* _WHAT IS BEING ASKED_:
From the listing below, copy only the lines running from the line that contains "Reconstruct this image" to the line that contains "C.camera = cam", both included.

* _DATA FOR PROCESSING_:
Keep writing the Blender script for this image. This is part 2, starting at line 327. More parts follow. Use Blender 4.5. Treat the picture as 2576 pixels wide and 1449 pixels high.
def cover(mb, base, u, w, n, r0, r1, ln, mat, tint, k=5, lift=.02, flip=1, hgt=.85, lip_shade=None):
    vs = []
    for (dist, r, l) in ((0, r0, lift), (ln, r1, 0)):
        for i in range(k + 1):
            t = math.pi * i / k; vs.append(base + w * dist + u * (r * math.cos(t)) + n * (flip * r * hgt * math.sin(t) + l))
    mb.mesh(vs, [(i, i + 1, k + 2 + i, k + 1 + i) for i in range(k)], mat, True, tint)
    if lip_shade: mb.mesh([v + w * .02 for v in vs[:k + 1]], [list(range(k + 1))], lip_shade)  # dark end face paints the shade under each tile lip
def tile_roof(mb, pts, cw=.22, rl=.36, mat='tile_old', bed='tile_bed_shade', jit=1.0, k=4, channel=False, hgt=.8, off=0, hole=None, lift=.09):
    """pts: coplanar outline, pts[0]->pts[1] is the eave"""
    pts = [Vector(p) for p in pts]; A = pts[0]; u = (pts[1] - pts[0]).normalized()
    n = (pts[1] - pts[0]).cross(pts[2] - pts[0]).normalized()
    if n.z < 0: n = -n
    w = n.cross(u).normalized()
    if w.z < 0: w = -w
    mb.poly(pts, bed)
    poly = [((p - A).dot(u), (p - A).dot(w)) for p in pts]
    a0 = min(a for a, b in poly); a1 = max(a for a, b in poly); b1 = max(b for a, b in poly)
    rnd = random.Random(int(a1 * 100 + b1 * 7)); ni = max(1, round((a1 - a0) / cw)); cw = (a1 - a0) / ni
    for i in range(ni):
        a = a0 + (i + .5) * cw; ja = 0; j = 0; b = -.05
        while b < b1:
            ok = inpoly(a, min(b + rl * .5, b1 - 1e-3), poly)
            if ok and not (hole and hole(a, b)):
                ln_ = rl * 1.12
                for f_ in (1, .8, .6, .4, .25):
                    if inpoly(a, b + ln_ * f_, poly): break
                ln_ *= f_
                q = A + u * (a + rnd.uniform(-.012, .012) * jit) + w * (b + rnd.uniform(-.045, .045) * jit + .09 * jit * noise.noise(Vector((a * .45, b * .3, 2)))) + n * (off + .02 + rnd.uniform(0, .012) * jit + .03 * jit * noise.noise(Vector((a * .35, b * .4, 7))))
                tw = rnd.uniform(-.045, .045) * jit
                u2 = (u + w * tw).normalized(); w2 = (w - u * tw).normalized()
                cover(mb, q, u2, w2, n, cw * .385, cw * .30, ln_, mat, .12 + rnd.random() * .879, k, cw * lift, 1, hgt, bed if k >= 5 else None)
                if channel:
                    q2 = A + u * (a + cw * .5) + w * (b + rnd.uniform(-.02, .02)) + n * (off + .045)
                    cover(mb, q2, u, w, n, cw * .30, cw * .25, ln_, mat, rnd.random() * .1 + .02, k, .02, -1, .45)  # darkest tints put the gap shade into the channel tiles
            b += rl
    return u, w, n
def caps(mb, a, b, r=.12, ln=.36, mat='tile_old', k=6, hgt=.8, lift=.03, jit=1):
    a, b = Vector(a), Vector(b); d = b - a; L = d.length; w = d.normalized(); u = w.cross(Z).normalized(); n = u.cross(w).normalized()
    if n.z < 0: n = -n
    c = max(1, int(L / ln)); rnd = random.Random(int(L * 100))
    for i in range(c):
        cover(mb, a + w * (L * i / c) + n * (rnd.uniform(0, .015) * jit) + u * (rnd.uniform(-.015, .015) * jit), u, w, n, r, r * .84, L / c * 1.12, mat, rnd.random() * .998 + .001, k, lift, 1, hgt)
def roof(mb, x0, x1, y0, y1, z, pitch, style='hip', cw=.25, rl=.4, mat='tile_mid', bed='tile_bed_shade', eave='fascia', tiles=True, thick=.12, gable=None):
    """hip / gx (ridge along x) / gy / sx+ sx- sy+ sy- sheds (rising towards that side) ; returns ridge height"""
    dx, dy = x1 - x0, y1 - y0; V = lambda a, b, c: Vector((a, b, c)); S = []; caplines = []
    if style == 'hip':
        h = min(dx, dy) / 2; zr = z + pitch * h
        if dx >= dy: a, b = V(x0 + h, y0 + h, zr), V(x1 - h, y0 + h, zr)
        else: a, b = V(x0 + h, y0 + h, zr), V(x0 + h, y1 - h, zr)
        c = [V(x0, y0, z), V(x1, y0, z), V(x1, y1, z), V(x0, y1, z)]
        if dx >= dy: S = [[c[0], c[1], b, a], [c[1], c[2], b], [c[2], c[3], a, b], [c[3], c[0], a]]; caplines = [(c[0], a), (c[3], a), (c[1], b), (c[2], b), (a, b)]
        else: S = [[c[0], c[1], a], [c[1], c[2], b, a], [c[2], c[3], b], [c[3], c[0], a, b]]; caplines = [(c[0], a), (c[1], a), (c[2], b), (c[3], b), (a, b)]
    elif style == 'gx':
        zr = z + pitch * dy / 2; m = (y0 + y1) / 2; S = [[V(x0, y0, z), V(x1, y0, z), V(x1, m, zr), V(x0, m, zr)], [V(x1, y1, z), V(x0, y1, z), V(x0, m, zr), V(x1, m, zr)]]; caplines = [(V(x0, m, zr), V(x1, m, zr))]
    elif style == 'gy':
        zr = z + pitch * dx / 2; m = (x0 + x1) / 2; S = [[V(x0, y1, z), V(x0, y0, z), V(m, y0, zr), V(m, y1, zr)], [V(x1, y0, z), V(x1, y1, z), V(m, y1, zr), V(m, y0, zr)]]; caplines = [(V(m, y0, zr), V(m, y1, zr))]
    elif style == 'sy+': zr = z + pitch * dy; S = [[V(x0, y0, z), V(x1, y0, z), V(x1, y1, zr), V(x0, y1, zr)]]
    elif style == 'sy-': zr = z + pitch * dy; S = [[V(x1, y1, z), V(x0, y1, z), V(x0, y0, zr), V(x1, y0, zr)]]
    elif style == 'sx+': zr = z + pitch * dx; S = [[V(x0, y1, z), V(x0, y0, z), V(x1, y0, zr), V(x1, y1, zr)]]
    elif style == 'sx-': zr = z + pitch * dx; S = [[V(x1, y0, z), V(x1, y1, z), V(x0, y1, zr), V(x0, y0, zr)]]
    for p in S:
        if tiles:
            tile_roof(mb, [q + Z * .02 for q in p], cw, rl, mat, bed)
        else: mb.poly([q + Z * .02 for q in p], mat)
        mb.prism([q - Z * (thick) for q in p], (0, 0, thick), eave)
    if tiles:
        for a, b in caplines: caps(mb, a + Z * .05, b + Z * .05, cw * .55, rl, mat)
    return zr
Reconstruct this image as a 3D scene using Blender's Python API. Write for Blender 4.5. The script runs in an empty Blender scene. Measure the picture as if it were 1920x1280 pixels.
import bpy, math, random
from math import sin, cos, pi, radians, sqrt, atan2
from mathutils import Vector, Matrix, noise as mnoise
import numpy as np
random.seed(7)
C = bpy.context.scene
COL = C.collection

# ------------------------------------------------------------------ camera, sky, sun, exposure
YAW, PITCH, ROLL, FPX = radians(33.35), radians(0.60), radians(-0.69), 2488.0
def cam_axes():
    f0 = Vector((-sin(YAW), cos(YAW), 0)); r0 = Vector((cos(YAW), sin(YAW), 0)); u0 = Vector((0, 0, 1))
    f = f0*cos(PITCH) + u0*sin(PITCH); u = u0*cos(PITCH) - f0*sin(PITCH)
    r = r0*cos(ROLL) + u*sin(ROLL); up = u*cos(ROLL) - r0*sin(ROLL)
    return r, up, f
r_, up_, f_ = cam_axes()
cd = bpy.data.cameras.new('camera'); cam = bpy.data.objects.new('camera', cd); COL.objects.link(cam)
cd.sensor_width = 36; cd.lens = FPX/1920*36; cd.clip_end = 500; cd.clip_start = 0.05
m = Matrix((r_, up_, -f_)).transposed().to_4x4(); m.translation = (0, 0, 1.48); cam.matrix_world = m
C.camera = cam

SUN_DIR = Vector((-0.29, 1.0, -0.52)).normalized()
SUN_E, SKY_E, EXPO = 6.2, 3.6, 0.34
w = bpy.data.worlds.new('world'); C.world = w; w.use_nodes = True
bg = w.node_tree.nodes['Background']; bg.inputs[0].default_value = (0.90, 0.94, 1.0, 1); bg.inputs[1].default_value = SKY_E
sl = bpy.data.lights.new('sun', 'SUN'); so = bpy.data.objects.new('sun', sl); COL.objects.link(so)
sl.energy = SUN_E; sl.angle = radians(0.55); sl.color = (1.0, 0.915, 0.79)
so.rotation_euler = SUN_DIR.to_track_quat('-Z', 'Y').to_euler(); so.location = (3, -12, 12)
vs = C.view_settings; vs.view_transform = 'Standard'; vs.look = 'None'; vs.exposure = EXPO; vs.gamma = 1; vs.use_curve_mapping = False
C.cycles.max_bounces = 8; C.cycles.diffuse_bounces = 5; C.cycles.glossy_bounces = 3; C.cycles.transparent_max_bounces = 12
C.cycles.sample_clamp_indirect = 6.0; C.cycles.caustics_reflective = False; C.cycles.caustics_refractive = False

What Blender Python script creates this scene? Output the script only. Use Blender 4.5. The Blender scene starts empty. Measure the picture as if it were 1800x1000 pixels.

* _OUTPUT FOR THIS TASK_:
Reconstruct this image as a 3D scene using Blender's Python API. Write for Blender 4.5. The script runs in an empty Blender scene. Measure the picture as if it were 1920x1280 pixels.
import bpy, math, random
from math import sin, cos, pi, radians, sqrt, atan2
from mathutils import Vector, Matrix, noise as mnoise
import numpy as np
random.seed(7)
C = bpy.context.scene
COL = C.collection

# ------------------------------------------------------------------ camera, sky, sun, exposure
YAW, PITCH, ROLL, FPX = radians(33.35), radians(0.60), radians(-0.69), 2488.0
def cam_axes():
    f0 = Vector((-sin(YAW), cos(YAW), 0)); r0 = Vector((cos(YAW), sin(YAW), 0)); u0 = Vector((0, 0, 1))
    f = f0*cos(PITCH) + u0*sin(PITCH); u = u0*cos(PITCH) - f0*sin(PITCH)
    r = r0*cos(ROLL) + u*sin(ROLL); up = u*cos(ROLL) - r0*sin(ROLL)
    return r, up, f
r_, up_, f_ = cam_axes()
cd = bpy.data.cameras.new('camera'); cam = bpy.data.objects.new('camera', cd); COL.objects.link(cam)
cd.sensor_width = 36; cd.lens = FPX/1920*36; cd.clip_end = 500; cd.clip_start = 0.05
m = Matrix((r_, up_, -f_)).transposed().to_4x4(); m.translation = (0, 0, 1.48); cam.matrix_world = m
C.camera = cam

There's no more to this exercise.